#14 (2020) Orchid and The Wasp by Caoilinn Hughes

My pre-lock down mosey around Chapters led to my buying Ali Smith’s Girl Meets Boy (thoughts here), and Caoilinn Hughes’s Orchid and the Wasp. I’d seen Hughes’s book while it was still in hardback and enjoyed the first few pages when I’d leafed through it in the shop. The end result, however, was not so satisfactory.

In this dazzlingly original debut novel, award-winning Irish writer Caoilinn Hughes introduces a heroine of mythic proportions in the form of one Gael Foess. A tough, thoughtful, and savvy opportunist, Gael is determined to live life on her own terms. Raised in Dublin by single-minded, careerist parents, Gael learns early how a person’s ambitions and ideals can be compromised— and she refuses to let her vulnerable, unwell younger brother, Guthrie, suffer such sacrifices.

When Gael’s financier father walks out on them during the economic crash of 2008, her family fractures. Her mother, a once-formidable orchestral conductor, becomes a shadow. And a fateful incident prevents Guthrie from finishing high school. Determined not to let her loved-ones fall victim to circumstance, Gael leaves Dublin for the coke-dusted social clubs of London and Manhattan’s gallery scene, always working an angle, but beginning to become a stranger to those who love her. 

The first few chapters set the scene and give a little family history, which helps to contextualise the characters in the book, and you very quickly get a sense of Gael’s personality. Child-Gael seems independent, bossy, and wilful, and not much changes! ‘Raised’ by two fairly unsentimental parents, her actions seem to be reflective of both the environment in which she was brought up, and her father’s financial preoccupations.

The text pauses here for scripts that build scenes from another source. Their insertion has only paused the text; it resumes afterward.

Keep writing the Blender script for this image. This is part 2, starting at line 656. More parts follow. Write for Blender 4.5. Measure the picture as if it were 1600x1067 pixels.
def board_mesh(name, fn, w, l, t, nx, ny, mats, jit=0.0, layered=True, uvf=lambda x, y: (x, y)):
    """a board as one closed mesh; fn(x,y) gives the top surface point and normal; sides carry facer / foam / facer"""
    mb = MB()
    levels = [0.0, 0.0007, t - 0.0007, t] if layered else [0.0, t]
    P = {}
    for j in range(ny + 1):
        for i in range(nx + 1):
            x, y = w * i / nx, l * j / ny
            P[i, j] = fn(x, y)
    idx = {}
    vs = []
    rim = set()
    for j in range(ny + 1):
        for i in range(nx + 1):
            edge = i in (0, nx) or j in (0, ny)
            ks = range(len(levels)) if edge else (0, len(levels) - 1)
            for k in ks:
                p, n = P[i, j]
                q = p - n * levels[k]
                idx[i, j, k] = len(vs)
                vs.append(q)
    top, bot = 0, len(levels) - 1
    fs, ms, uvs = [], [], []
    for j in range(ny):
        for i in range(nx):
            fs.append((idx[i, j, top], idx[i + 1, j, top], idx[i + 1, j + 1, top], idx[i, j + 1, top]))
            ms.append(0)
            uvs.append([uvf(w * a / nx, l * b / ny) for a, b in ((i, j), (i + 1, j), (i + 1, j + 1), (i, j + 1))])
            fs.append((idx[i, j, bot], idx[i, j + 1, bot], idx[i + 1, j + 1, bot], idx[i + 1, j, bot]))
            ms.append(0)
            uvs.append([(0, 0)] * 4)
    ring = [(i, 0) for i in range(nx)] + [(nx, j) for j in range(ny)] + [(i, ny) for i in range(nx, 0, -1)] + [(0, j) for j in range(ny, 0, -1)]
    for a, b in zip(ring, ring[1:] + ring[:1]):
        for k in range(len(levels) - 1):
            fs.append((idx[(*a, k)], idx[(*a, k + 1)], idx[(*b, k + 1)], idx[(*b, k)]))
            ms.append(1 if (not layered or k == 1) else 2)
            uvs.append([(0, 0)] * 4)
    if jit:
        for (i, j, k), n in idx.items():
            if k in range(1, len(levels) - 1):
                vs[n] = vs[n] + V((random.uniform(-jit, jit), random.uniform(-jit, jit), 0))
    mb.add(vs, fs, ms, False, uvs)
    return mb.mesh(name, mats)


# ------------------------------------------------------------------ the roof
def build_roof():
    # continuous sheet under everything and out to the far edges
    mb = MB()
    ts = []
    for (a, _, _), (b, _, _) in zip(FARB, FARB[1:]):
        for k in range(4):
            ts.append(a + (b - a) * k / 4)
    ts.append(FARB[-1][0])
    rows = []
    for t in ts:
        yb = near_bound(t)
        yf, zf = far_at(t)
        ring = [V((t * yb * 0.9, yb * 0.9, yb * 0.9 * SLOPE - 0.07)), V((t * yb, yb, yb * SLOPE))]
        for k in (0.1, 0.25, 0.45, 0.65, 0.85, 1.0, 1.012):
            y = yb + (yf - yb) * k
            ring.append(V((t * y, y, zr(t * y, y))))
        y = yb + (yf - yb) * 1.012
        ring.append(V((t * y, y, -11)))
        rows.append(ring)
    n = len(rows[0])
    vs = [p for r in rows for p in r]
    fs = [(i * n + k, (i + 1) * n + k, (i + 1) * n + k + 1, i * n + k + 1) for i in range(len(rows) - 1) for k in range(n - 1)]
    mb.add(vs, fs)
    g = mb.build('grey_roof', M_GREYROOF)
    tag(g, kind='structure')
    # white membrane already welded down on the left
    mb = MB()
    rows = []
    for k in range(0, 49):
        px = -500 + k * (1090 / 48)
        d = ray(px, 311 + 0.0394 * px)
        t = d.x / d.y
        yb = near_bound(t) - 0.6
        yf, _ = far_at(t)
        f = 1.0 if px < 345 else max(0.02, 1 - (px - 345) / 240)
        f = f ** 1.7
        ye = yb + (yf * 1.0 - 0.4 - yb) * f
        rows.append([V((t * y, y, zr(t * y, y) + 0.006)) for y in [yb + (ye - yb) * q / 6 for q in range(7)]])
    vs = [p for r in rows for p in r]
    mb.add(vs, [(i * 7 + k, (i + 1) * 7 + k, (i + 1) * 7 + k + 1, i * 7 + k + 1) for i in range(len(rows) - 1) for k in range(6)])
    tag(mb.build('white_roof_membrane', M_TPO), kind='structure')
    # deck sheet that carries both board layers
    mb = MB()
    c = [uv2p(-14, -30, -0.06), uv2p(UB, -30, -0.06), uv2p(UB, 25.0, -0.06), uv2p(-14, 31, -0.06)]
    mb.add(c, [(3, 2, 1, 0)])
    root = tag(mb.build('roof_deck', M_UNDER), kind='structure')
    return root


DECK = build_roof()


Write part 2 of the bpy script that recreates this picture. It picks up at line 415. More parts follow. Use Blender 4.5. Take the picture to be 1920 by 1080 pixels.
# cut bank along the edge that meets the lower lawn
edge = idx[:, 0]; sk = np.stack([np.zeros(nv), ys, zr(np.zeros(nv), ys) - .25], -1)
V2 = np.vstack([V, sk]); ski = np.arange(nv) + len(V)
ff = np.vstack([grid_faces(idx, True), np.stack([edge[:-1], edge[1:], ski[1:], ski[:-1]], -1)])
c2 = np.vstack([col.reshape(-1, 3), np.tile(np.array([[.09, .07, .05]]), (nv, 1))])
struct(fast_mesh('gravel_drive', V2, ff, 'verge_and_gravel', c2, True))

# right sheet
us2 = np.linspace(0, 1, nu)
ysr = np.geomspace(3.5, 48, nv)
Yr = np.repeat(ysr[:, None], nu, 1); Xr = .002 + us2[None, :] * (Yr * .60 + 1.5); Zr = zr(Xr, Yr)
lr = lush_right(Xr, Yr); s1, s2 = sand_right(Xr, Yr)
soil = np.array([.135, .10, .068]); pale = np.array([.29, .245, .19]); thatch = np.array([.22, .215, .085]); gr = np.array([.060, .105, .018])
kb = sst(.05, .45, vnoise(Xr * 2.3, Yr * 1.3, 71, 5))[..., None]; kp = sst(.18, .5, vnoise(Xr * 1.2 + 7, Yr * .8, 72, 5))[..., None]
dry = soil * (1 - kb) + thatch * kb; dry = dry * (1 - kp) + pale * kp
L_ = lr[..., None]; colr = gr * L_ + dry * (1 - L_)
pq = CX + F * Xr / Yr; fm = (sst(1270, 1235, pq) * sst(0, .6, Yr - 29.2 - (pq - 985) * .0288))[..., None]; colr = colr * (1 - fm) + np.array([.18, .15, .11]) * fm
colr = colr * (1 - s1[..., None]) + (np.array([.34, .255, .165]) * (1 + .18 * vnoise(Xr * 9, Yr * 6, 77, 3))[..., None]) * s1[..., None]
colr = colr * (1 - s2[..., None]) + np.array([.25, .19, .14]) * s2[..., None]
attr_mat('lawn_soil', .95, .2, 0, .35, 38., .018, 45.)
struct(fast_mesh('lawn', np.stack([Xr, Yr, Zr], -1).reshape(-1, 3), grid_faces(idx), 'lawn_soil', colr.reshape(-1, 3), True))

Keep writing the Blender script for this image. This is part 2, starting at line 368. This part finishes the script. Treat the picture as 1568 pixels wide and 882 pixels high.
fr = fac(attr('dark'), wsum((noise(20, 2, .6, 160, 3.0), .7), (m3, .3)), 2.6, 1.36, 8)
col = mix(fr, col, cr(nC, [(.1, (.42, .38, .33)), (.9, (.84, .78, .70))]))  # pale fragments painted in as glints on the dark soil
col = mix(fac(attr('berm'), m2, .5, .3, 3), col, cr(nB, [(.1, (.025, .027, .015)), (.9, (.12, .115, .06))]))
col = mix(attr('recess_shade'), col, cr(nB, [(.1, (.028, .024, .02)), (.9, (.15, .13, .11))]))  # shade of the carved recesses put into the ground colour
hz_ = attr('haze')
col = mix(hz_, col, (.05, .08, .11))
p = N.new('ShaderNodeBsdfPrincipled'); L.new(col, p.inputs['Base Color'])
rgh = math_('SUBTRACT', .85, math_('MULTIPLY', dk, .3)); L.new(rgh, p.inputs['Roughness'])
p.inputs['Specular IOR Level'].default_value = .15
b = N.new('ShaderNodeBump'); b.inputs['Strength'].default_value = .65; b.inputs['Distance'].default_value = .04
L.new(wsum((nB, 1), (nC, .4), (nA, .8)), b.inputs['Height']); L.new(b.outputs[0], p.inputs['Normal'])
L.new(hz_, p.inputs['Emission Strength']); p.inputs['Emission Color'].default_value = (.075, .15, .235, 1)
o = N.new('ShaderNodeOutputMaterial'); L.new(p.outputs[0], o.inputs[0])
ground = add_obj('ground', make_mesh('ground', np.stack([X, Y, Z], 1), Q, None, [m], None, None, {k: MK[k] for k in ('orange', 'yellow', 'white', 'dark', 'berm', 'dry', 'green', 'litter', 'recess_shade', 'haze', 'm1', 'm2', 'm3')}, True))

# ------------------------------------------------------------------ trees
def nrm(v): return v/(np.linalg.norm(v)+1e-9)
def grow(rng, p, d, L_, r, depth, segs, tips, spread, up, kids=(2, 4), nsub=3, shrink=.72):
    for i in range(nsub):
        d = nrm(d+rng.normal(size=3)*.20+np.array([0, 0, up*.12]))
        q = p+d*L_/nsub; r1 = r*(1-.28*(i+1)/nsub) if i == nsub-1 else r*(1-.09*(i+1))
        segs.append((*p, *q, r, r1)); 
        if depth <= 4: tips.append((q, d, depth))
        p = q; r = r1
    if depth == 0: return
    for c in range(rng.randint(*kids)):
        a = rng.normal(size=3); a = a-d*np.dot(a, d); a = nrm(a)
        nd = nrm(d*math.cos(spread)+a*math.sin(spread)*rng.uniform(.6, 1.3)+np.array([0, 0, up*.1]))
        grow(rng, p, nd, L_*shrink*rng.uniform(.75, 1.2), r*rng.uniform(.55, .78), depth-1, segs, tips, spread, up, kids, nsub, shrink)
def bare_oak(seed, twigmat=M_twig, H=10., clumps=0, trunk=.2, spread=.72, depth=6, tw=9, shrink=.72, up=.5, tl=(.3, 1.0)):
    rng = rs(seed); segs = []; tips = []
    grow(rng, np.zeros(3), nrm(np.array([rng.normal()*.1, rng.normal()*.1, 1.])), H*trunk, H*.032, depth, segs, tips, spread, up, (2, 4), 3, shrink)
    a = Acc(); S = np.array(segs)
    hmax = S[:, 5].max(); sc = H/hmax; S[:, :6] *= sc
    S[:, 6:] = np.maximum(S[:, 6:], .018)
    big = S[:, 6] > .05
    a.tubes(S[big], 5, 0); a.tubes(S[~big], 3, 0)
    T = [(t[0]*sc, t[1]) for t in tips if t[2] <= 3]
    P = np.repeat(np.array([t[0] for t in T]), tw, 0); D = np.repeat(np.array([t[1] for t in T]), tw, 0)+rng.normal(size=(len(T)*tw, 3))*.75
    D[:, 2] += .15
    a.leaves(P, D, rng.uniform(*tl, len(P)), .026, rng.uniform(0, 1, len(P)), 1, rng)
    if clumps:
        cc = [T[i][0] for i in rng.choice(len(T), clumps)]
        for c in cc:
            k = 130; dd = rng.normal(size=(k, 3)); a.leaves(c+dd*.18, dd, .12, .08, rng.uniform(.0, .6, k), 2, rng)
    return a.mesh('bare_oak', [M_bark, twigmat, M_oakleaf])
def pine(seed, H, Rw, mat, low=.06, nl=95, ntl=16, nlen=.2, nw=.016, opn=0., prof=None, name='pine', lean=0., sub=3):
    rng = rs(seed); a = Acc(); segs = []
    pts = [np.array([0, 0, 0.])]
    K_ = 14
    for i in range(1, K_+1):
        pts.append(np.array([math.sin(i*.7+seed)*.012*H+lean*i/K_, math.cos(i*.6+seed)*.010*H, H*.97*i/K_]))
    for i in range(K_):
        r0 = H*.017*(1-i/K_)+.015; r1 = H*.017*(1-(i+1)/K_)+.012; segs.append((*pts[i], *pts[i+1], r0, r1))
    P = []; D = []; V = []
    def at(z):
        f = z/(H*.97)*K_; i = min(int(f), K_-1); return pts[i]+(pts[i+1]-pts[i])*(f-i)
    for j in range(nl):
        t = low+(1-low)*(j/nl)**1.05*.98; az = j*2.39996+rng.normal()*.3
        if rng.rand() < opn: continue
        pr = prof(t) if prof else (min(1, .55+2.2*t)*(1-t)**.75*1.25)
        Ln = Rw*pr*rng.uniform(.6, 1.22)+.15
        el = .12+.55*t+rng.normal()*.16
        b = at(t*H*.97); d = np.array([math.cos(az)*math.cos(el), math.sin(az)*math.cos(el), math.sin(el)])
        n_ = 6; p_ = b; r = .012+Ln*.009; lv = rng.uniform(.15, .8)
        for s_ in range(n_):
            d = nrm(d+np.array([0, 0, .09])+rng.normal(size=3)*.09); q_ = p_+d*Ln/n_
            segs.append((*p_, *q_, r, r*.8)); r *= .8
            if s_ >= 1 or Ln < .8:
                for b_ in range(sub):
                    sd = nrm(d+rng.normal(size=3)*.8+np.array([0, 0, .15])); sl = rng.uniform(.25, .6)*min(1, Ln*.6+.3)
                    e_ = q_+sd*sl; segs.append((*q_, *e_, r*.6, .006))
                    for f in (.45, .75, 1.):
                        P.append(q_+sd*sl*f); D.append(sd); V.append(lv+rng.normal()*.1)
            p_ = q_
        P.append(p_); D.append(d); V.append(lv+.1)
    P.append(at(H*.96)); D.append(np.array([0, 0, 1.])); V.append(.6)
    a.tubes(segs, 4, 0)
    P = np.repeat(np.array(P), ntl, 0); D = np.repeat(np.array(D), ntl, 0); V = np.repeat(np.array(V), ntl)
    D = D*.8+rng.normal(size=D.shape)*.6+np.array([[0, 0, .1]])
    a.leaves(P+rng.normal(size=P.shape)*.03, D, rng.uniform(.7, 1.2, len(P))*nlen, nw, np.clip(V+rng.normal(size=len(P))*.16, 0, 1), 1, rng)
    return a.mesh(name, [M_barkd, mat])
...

Hughes’s writing style is engaging and witty, and I particularly enjoyed the parts where Gael’s mother, Sive, is in the mix. Hughes’s musical descriptions are rich and suggest a sound knowledge of the works referenced and Sive’s career as a conductor. The musicologist in me revelled a little in the descriptive passages, which are beautiful and emotive in a way that we aren’t encouraged to be. One exchange between Gael and Sive stuck out in particular:

Leaning in, her hands on either side of the turntable, Sive heard out the conversation between a flute and E-flat clarinet until cellos introduced their gentle, chordal strokes and a pair of harps stippled like rain. Then, she lifted the needle back an inch to the beginning of the discourse. ‘What do you hear?’ Sive didn’t raise her head to ask this. ‘Love… or lament?’ (Pg. 31) (The piece in question is Lutosławski’s Fourth Symphony)

The question Sive poses reminded me of a lecture I had in third year, in which we were played a piece of music and then asked to say which emotion we felt it reflected. I said love, which triggered a whole other conversation about whether love was an emotion or a state of being. Anyway, I digress. Hughes’s description here is lovely and evocative; I can see Sive’s actions, the concentration in her face. Hughes goes on to detail Sive’s appearance through the eyes of Gael, who disapproves of her knee-length waistcoat (that Gael wouldn’t wear for a bet, but looked borderline cool, she had to admit).

The narrative takes Gael to university in London and then across to New York, where her entrepreneurial exploits take shape. My main difficulty with this aspect of the book was a) plausibility of the story and b) how much I disliked Gael. I just didn’t find her a likeable character. She reminded me of those girls at school who just thought they were the embodiment of what was right – everyone else could go jump.

That said, Hughes writing was excellent and the poet in her came through. I’d say it’s worth a look, particularly if you’re unperturbed by a less-than-likeable protagonist! Thoughts welcome, as always.